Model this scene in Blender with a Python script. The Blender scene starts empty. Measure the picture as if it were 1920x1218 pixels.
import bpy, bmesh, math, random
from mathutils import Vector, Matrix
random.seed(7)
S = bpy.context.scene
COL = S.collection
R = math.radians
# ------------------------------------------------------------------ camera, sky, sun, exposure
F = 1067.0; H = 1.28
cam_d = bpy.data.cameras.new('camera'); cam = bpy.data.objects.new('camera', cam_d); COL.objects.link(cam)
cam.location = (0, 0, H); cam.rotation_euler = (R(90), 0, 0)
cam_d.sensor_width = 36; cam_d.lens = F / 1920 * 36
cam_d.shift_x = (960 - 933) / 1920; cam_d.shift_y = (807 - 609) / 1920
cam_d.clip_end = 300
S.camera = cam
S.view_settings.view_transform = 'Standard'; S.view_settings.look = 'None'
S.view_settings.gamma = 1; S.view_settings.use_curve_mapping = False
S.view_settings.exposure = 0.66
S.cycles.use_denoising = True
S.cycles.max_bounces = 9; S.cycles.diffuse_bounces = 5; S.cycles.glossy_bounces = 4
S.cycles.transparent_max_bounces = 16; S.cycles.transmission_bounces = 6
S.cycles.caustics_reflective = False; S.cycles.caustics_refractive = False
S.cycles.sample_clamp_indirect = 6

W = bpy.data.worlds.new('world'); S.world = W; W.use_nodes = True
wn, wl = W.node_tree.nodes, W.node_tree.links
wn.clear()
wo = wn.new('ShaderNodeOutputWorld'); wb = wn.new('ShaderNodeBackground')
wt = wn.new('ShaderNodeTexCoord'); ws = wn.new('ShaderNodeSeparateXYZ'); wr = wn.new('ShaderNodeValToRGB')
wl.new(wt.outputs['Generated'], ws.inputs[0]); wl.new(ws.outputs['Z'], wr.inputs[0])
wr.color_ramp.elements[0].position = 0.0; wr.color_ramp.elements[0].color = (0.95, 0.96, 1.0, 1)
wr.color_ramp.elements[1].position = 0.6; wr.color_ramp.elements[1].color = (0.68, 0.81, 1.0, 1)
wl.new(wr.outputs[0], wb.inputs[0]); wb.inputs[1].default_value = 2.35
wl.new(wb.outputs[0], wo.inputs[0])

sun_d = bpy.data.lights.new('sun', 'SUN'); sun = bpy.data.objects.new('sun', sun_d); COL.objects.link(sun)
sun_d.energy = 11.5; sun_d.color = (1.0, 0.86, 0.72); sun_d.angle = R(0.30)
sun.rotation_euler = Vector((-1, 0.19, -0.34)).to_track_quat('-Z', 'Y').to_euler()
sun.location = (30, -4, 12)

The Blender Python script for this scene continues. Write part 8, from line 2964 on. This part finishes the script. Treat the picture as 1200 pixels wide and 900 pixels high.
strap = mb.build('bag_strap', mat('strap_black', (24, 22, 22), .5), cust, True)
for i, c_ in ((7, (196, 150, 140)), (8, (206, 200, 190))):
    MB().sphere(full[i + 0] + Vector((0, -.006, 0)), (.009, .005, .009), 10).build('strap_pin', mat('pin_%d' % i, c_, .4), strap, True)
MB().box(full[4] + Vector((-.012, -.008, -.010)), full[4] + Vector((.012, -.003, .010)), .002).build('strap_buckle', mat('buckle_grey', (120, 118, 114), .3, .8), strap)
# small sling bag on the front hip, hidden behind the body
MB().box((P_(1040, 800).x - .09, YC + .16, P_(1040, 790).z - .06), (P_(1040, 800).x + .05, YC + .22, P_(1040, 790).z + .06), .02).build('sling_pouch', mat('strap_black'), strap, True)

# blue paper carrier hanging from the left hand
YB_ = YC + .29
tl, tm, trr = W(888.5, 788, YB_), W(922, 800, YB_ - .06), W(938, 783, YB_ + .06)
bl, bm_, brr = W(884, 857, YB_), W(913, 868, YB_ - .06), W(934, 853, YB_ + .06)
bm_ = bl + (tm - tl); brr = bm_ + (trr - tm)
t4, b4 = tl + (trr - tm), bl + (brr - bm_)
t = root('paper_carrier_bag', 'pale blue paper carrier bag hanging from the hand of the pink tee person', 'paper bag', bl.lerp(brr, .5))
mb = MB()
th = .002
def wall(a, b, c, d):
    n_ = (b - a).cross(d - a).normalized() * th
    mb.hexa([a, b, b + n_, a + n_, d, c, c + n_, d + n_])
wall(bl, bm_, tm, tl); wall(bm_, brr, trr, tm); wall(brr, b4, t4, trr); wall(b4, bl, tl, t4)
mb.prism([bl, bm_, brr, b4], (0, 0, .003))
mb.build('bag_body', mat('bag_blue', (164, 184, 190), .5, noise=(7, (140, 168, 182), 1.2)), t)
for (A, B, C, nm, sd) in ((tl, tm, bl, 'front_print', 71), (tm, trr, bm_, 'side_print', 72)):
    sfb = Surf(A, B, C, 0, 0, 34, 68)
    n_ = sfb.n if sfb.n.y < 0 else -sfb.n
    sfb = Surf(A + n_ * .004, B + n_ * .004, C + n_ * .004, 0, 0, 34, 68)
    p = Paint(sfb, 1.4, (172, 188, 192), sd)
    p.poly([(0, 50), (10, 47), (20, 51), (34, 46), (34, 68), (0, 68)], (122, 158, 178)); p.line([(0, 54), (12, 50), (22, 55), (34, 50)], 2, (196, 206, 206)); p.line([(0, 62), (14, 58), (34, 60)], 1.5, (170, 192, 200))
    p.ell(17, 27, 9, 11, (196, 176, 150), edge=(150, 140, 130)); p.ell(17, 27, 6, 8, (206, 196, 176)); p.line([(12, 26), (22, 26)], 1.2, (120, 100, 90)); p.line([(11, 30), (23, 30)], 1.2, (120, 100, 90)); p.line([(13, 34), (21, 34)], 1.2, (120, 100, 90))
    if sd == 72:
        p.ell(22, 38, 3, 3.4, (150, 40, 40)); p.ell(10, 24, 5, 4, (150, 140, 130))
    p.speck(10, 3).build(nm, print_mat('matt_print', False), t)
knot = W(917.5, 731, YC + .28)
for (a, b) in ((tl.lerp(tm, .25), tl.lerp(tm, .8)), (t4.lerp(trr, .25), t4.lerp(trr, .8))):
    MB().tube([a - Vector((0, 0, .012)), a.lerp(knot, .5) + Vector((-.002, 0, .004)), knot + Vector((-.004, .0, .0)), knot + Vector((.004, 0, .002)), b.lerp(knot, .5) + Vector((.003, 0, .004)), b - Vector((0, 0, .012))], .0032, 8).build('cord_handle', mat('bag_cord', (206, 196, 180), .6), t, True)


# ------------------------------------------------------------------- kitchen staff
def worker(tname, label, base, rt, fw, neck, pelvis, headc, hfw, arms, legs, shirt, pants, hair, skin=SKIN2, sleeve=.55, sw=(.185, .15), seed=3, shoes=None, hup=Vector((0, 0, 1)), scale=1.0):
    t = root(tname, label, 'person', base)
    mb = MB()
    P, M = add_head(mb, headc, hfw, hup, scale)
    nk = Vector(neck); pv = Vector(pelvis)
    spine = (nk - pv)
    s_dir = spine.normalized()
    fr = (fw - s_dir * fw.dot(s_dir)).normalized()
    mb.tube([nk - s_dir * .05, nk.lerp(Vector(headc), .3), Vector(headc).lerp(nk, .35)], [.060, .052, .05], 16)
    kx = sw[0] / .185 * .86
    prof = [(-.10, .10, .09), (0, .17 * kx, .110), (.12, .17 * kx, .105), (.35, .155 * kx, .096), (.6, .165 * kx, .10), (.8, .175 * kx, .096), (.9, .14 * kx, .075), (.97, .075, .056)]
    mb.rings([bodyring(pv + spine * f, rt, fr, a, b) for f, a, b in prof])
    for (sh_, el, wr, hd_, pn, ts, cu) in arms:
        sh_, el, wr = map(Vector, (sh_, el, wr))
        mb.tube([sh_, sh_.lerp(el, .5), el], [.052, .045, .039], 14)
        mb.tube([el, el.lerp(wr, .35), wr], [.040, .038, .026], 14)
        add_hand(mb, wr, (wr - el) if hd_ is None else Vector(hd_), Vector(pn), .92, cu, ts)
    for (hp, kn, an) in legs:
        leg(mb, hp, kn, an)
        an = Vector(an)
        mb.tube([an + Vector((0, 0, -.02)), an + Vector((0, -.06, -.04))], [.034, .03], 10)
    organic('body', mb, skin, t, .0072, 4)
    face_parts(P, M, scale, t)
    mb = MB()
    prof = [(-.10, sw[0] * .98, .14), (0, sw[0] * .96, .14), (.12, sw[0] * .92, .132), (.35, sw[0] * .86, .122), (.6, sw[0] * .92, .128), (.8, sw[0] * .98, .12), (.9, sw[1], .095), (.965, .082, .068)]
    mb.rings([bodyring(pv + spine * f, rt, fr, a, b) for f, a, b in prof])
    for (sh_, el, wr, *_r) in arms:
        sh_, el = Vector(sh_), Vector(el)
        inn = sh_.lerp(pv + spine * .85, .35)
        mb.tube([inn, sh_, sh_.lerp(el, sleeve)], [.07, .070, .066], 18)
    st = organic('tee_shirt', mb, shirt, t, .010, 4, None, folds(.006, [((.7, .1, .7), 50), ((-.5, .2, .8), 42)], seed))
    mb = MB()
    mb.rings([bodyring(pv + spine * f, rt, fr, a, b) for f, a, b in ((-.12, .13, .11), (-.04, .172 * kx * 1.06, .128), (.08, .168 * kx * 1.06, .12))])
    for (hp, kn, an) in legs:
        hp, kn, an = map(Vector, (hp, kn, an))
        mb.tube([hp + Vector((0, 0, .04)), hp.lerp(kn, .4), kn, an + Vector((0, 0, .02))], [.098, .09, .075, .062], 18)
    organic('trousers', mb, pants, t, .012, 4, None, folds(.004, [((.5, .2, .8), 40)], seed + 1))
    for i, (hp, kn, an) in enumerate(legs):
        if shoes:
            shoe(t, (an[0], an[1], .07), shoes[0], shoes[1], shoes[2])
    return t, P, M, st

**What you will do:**
Look through the data above. Each line containing the word "pixels" needs to be copied.

**Task output:**
Model this scene in Blender with a Python script. The Blender scene starts empty. Measure the picture as if it were 1920x1218 pixels.
The Blender Python script for this scene continues. Write part 8, from line 2964 on. This part finishes the script. Treat the picture as 1200 pixels wide and 900 pixels high.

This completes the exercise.